Let me begin today with some notes taken during yesterday’s orgy of college basketball on four different networks. These are personal observations and questions and nothing more than that.
- Louisville loves to run up and down the court but hates to play defense.
- This SIU-Edwardsville/Houston game is in the books with 12:00 to play in the first half. Not worth watching any more of this. Cougars’ defense is smothering.
- Does the Alabama St. team even practice boxing out for rebounds?
- McNeese St. almost squandered a 20-point lead in the final 8 minutes because they don’t seem to know how to play from ahead.
- People who go to Yale and who are associated with Yale are presumed to be intelligent. So, why did Yale try to run and gun against Texas A&M’s better athletes?
- Arkansas/Kansas might be the best game of the day. [Aside: After the last game ended, this was indeed the best game of the day.]
- Drake showed how to play against a team that is bigger and more athletic – – and win the game.
- Gonzaga has a 20-point lead on Georgia and knows how to play from ahead. Zags will win going away. [Aside: Final score is Gonzaga 89 Georgia 68.]
- St. John’s plays exactly the way Rick Pitino’s old Louisville teams used to play. Not much of a surprise there.
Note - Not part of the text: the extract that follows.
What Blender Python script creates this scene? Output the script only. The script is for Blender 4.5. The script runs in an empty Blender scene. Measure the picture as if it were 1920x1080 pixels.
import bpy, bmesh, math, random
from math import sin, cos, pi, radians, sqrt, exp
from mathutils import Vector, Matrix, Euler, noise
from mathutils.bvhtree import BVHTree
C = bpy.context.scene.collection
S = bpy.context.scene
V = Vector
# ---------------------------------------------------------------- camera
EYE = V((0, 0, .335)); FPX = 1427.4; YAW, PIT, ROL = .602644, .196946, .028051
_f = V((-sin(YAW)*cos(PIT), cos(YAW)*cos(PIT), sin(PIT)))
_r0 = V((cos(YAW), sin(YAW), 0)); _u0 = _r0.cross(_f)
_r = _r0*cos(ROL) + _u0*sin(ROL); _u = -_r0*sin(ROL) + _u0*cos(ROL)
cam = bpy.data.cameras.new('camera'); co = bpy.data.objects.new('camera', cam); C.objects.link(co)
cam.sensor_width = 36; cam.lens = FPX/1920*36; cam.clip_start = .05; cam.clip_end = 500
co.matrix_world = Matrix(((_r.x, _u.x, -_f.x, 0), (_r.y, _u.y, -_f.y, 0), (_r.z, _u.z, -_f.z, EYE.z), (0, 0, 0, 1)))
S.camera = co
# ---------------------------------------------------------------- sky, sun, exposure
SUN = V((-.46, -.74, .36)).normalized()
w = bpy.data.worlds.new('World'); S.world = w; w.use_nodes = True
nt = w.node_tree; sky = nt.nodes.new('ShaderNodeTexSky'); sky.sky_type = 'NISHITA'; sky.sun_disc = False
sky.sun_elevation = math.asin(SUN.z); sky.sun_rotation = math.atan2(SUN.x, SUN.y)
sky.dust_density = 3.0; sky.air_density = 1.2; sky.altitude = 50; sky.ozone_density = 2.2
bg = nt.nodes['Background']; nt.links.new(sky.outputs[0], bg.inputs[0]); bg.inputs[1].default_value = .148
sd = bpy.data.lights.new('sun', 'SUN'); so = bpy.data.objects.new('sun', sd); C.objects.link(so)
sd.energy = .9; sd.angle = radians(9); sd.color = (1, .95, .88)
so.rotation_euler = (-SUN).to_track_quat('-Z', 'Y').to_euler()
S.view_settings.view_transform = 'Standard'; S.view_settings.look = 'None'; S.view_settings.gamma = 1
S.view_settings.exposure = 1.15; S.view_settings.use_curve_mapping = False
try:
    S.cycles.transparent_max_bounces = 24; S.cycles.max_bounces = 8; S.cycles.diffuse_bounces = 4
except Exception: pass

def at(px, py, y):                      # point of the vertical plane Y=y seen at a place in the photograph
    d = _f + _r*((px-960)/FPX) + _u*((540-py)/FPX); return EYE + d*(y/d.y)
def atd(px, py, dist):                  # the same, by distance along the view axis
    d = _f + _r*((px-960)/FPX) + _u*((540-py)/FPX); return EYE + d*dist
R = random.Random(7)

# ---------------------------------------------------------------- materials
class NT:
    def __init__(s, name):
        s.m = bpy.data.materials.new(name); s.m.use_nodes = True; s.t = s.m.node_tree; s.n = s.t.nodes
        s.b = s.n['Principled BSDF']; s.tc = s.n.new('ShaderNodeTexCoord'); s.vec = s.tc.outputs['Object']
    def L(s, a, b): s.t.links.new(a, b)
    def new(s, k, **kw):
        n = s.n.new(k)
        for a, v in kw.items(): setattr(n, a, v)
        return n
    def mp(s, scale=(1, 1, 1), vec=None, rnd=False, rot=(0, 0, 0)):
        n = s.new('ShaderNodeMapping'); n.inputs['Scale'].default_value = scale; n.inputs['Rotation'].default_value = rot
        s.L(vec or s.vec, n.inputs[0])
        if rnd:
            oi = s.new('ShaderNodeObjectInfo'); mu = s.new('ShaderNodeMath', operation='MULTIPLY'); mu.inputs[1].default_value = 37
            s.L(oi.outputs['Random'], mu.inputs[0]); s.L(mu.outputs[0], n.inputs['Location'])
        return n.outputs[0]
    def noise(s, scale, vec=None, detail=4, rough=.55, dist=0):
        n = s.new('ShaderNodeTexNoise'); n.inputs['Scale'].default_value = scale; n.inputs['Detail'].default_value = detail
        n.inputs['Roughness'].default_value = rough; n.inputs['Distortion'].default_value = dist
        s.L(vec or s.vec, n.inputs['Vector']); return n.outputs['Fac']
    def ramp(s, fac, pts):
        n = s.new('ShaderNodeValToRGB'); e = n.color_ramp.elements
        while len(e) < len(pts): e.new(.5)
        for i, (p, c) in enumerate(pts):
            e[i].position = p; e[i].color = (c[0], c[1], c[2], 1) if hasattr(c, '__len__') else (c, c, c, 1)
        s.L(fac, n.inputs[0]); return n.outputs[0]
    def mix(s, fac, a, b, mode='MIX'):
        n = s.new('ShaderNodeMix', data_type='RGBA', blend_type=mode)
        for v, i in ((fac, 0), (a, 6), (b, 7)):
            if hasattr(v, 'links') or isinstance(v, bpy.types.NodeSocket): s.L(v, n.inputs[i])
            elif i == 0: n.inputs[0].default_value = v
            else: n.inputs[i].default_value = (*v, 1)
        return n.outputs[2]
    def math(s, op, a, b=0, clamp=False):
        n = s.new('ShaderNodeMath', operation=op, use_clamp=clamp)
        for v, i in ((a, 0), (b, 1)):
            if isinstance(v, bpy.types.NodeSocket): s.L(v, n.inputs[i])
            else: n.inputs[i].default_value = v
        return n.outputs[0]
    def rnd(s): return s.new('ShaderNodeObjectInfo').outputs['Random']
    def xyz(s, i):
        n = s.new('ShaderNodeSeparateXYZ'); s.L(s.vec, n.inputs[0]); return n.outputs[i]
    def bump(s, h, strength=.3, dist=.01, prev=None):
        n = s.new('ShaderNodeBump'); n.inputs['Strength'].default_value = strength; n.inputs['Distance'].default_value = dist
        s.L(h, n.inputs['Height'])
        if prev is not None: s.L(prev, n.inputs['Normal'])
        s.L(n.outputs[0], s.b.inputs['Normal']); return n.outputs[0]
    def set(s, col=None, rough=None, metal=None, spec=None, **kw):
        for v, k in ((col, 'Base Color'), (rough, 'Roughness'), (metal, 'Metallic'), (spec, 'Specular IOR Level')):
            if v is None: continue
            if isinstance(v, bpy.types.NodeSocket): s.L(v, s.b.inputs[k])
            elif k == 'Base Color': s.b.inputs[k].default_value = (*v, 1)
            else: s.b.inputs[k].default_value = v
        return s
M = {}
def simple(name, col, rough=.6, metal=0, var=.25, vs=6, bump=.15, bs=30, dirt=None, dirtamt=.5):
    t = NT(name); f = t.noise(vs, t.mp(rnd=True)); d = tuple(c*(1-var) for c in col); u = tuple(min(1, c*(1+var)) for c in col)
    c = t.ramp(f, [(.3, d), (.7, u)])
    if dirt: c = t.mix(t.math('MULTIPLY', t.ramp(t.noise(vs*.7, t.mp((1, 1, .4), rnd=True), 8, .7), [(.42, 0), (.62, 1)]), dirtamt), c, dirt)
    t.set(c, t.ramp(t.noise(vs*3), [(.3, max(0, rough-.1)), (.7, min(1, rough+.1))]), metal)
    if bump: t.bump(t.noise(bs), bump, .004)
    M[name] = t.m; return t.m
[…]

And here are some notes on some ads shown during the games:
- Geico brought back the little pig who cried wee-wee-wee all the way home. That is not another “giant step for humanity”.
- AT&T sidelined “Lily” to give us “Blake and Joe”. Give me “Lily”.
- Capital One ads with Charles Barkley and Samuel L. Jackson are back with the additions of “Capital One Guy” and Jennifer Garner. Best ads of the day.
Moving on … Yesterday, there were reports that the Boston Celtics were sold for $6.1B. I have read that report in a half-dozen places and I still have to go back and look at that number to be sure I have not produced a typographical error. That price is higher than the one that the Washington Commanders commanded about a year ago – – and the Commanders are an NFL franchise not an NBA franchise. I am stunned. The previous high-water mark for an NBA franchise was the Brooklyn Nets for $3.3B back in 2018.
Moreover, the sale price does not include the TD Garden – – nee the Boston Garden – – because that facility is owned by the Boston Bruins. So, technically, this $6.1B acquisition is a renter and not a landlord. Wow.
The sellers here made a tidy profit on the deal. The Grousbeck family bought the Celtics in 2002 for what is today chump change; they paid $360M for the team. The sale yesterday did not quite bring back a twenty-fold increase – – but it was close. If standard capital gains taxes apply here – – and I will not be surprised to learn that they do not – – then the tax on the gain here would amount to $1.148B. Twenty years ago, that tax amount would have purchased a franchise in either the NFL, MLB or the NBA. Time marches on.
This transaction will have a ripple effect. Naturally, it sets a negotiating starting point for any other NBA franchise that goes up for sale in the near future. But it also has a more immediate beneficial effect for current NBA owners. The league is going to expand one of these days – – probably adding 2 new teams. Up until yesterday, the league could only point to the sale of the Nets as a way to evaluate what a current franchise might be worth; now they have the precedent of a $6.1B arms-length transaction to use as the asking price for an expansion franchise.
I am not going to pretend to be an economic guru or anything of the sort, but is it possible that sports franchises are in a state related to an “economic bubble” however one defines that state? Just asking…
Finally, let me close with this statement from comedian Steve Martin:
“I love money. I love everything about it. I bought some pretty good stuff. Got me a $300 pair of socks. Got a fur sink. An electric dog polisher. A gasoline powered turtleneck sweater. And, of course, I bought some dumb stuff, too.”